William Greider, in an article in The Nation wrote that Bernanke should focus on Keynesian infrastructure spending instead of big bank bailouts. Greider writes, “If Ben Bernanke can create trillions of dollars at will and spread them around the financial system, could government do the same thing to finance important public projects the people want and need? Daring as it sounds, the answer is, Yes, we can.”

Roads and bridges are great, but with a citizen’s dividend some of those trillions would go straight to the people. Chairman Bernanke just announced the third round of quantitative easing, QE3. He should make QE4 a citizen’s dividend.” (http://www.onthecommons.org/magazine/money-commons)
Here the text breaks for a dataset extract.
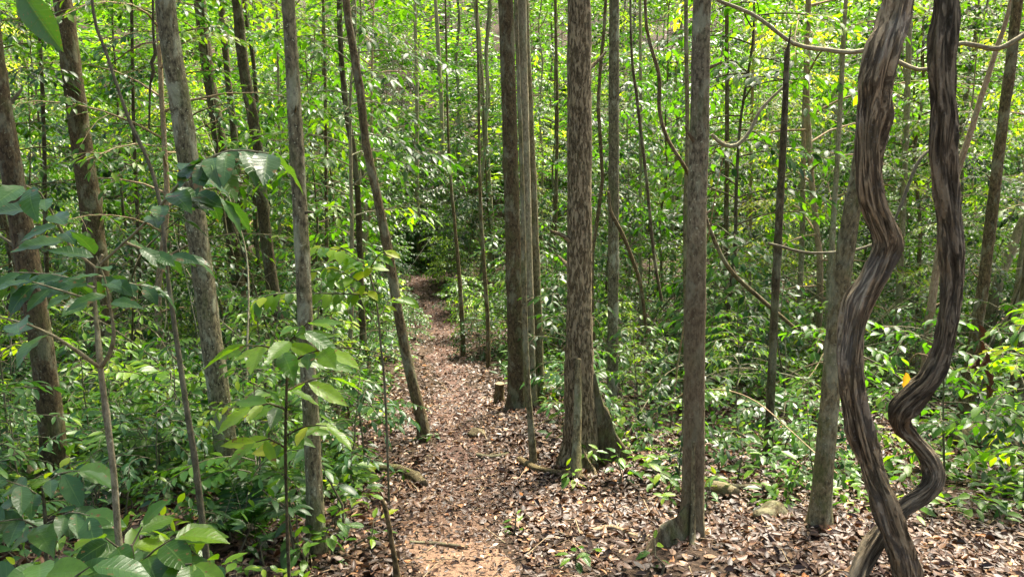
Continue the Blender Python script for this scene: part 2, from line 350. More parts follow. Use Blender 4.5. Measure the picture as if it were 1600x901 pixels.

Money Commons in Utilicontributism

The Money Commons is a network of banktrusts, governed democratically, that safeguards the exchange of value between all members. The precise form of governance is agreed upon by the trustees of the networked republic of trusts and commons, but must honor the Principles of Organization. The Money Commons, like its constituent banktrusts, aims to make money as liquid as possible, and make transactions as secure as possible. Also, like the banktrusts, the Money Commons does not allow interest.

The economic arrangement the Money Commons creates, in conjunction with the other Vested Commons, establishes the economic model of Utilicontributism.